Kevin Smith’s first foray into the horror genre has been a long time in the making, but after finally watching “Red State” (which could have been titled “Why You Shouldn’t Troll for Sex on the Internet”), it’s easy to see why he had so much trouble securing financing in the first place. And no, it’s not because the film is especially violent or controversial – it’s just not very good. The whole thing is a half-baked idea at best, filled with characters so inconsequential that they don’t even deserve to be given names.
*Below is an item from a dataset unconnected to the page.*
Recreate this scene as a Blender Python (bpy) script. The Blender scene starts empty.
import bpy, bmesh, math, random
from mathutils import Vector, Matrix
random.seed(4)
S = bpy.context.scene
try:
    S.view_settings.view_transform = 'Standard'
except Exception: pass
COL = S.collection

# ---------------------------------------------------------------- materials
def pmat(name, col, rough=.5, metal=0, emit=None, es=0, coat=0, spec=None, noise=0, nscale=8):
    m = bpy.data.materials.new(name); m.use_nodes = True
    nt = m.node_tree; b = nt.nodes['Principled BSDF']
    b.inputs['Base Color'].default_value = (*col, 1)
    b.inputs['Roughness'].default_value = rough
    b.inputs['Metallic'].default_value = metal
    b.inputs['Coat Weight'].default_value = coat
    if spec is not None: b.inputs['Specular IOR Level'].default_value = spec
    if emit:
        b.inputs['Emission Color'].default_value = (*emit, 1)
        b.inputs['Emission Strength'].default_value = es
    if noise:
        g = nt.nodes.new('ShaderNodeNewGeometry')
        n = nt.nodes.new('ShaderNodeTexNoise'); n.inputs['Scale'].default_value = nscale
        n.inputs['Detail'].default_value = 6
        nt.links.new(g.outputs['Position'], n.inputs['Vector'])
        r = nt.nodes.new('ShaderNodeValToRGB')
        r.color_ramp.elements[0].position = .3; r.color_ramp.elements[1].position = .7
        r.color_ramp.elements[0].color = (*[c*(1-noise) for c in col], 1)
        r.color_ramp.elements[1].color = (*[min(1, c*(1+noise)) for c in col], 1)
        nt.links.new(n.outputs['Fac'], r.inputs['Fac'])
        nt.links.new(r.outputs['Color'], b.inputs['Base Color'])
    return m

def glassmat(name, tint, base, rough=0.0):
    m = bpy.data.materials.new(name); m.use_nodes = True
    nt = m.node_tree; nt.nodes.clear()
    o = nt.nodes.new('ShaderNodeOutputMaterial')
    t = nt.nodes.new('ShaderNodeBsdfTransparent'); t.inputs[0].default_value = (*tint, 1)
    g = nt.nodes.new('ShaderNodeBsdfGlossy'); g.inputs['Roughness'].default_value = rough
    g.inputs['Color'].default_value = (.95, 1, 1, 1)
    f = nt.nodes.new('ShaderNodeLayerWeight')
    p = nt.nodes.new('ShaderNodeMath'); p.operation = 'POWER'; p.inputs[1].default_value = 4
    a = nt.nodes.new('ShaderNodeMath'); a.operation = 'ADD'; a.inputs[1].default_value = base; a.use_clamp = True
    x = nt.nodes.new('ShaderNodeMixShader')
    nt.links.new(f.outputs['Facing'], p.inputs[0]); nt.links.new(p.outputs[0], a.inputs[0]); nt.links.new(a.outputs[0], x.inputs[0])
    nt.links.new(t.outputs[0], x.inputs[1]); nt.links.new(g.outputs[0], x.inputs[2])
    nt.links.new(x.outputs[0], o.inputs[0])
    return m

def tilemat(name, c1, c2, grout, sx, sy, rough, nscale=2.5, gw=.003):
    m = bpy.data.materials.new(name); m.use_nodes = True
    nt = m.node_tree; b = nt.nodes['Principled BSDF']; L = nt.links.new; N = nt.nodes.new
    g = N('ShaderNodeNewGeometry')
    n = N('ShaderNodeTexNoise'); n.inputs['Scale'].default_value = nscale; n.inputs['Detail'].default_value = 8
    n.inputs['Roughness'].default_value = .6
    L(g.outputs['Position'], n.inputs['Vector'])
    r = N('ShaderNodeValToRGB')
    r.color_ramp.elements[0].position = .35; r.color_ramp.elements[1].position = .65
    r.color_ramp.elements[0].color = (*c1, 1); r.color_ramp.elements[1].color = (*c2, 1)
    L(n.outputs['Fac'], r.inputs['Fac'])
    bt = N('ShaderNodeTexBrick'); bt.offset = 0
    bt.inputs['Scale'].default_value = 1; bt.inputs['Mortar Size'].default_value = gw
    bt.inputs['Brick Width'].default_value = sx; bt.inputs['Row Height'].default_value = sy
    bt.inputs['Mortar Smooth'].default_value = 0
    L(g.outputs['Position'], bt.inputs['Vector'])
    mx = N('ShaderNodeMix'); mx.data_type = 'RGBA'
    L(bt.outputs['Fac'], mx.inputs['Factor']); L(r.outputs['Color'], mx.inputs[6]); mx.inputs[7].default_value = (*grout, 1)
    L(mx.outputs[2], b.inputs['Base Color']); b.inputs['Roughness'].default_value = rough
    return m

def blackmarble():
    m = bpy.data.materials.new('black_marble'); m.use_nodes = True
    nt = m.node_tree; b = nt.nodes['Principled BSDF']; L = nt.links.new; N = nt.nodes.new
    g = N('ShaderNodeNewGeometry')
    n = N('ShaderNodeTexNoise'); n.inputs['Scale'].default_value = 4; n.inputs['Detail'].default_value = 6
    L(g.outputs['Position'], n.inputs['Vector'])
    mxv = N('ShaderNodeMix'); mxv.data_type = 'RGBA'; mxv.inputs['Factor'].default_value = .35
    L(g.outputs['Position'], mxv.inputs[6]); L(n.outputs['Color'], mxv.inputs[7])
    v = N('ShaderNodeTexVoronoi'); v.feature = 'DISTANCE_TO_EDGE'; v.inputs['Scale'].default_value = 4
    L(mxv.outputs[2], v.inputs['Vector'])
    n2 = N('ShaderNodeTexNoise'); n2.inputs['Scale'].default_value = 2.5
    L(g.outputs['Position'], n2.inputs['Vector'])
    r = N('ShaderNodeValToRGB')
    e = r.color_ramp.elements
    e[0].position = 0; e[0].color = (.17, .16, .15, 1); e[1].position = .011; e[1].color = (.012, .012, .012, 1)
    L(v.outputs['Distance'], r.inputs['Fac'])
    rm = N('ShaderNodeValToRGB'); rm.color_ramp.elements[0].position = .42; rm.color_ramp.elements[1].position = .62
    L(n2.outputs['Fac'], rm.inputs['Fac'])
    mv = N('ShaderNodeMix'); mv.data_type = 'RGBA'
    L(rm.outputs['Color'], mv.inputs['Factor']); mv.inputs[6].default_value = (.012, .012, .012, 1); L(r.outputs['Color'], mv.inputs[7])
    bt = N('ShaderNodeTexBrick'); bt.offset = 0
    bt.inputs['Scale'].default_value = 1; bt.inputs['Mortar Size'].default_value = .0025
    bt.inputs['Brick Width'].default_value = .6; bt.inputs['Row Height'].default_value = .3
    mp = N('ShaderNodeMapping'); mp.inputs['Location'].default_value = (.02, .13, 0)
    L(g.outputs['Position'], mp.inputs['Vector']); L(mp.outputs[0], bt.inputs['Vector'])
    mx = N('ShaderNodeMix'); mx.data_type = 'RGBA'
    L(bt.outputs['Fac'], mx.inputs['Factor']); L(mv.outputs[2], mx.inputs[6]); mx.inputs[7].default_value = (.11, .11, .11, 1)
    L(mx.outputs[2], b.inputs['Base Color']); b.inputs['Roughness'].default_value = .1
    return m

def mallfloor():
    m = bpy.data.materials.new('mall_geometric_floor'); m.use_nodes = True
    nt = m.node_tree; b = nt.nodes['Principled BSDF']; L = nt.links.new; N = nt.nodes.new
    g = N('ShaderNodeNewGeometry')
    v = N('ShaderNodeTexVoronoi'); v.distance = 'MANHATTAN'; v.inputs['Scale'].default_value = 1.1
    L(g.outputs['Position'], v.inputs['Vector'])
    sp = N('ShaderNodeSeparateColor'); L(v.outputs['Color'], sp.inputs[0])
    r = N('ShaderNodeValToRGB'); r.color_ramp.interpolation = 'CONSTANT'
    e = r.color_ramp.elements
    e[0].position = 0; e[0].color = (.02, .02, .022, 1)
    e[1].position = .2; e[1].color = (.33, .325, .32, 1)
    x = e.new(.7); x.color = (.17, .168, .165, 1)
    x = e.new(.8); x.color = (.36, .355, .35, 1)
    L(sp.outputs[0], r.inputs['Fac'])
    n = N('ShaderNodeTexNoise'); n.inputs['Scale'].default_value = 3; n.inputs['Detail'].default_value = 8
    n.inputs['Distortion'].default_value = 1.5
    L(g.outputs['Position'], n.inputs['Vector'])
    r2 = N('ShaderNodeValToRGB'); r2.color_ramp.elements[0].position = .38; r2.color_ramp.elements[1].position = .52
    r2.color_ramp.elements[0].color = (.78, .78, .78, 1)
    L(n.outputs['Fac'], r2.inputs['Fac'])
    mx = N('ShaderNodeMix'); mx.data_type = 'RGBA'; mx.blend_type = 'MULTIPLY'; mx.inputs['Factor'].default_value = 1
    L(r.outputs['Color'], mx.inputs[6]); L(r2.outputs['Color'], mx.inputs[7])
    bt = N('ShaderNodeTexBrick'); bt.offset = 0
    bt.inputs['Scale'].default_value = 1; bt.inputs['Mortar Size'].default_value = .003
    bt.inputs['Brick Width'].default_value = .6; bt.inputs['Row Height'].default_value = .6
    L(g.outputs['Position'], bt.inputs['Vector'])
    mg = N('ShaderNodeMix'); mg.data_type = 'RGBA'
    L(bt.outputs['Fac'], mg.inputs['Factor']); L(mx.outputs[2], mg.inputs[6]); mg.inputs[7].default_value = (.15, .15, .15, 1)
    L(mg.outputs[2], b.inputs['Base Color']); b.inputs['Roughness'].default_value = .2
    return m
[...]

Though the film starts out with a fairly promising setup – three teenagers are lured to the small town of Cooper’s Dell with the promise of sex, only to become the latest victims of a crazy religious cult – it quickly abandons the horror angle and devolves into a more generic action-thriller.

The fact that Smith promoted “Red State” as a horror movie may reek of false advertising to some, but it’s hardly the only sting of disappointment that you’ll experience from the film. The unpredictable detour that takes place at the end of the first act isn’t necessarily bad, but it’s very poorly executed, due in large part to the paper-thin story. There’s just not a whole lot to the movie apart from the initial setup, an unnecessarily long sermon delivered by Michael Parks’ zealous cult leader, and an even longer climactic shootout that might have seemed ridiculous if the film hadn’t already lost all credibility. The only saving grace is John Goodman as an ATF agent assigned to bring down the cult, but that’s mostly because he gets all the good lines. If there’s one thing to be grateful for, it’s that the movie clocks in at a brisk 88 minutes, because there aren’t many other reasons why you’d want to subject yourself to “Red State” beyond sheer curiosity.